Esas mentiras no triunfan porque engañen, sino porque organizan las emociones preexistentes de un grupo de personas, de un modo que la verdad, lamentablemente, no logra igualar. Por lo tanto, la verdad, así, a secas, no alcanza. Cuando escucho la frase “hay que explicarle a los jóvenes que votan a la ultraderecha todo lo que está en peligro”, o “fallamos por no contarles nuestra historia lo suficiente”, siento que tenemos buenas intenciones, pero vamos por el camino errado, o al menos uno no suficiente.

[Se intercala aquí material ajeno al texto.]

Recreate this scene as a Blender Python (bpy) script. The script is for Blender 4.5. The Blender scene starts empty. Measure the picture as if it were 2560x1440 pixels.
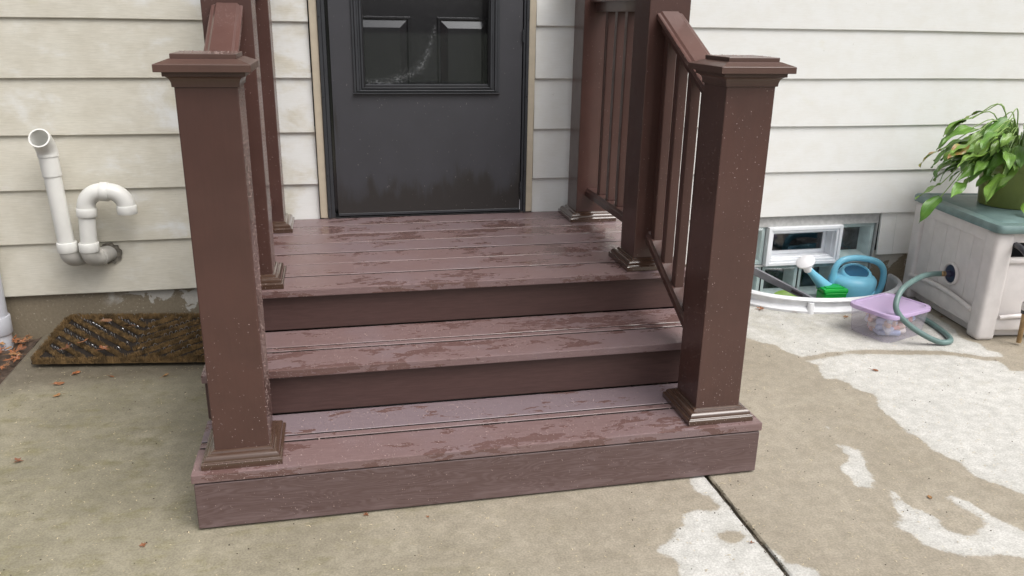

La tarea no es sólo desmontar la mentira sino re-encantar la verdad, devolverle su potencia emocional. Ahí es donde, creo, estamos fallando, en no poder ofrecer verdades que encanten, que ilusionen, que generen deseo. Verdades que estén allí, en la calle, a mano, no abstracciones incomprobables. Quién va a mirar al cielo para concluir que nos está por reventar un gigante cuerpo celeste, si no hay una ruta de escape posible.
Permítanme algo más antes de cerrar esta nota. Alerta: viene spoiler de Don´t look up. Tras fracasar en todos los intentos de desviar o destruir el cometa que se dirige a la tierra, Di Caprio, Lawrence y Chalamet se reúnen en casa a compartir una cena, hablan de cosas cotidianas, se toman de las manos y agradecen la vida que tuvieron. Unos segundos después, el cometa destruye la tierra. Parece ser el clásico “The end”, pero post créditos vemos que para algunos la historia continúa: los millonarios logran escapar y, años luz mediante, aterrizan en otro planeta. ¿Sorprendidos?
Nosotros no tenemos hoy un cometa sobre la cabeza, pero sea cual sea la desgracia que nos pese, seguramente los más poderosos se verán librados de ella. Eso sí, un poco después de este segundo final de Don´t look up, los guionistas nos dejan ese detalle para encantar del que hablábamos: a Meryl Streep, la presidenta, que también escapa con los millonarios, se la come un monstruo alienígena. Lo que se llama, verdadera justicia poética.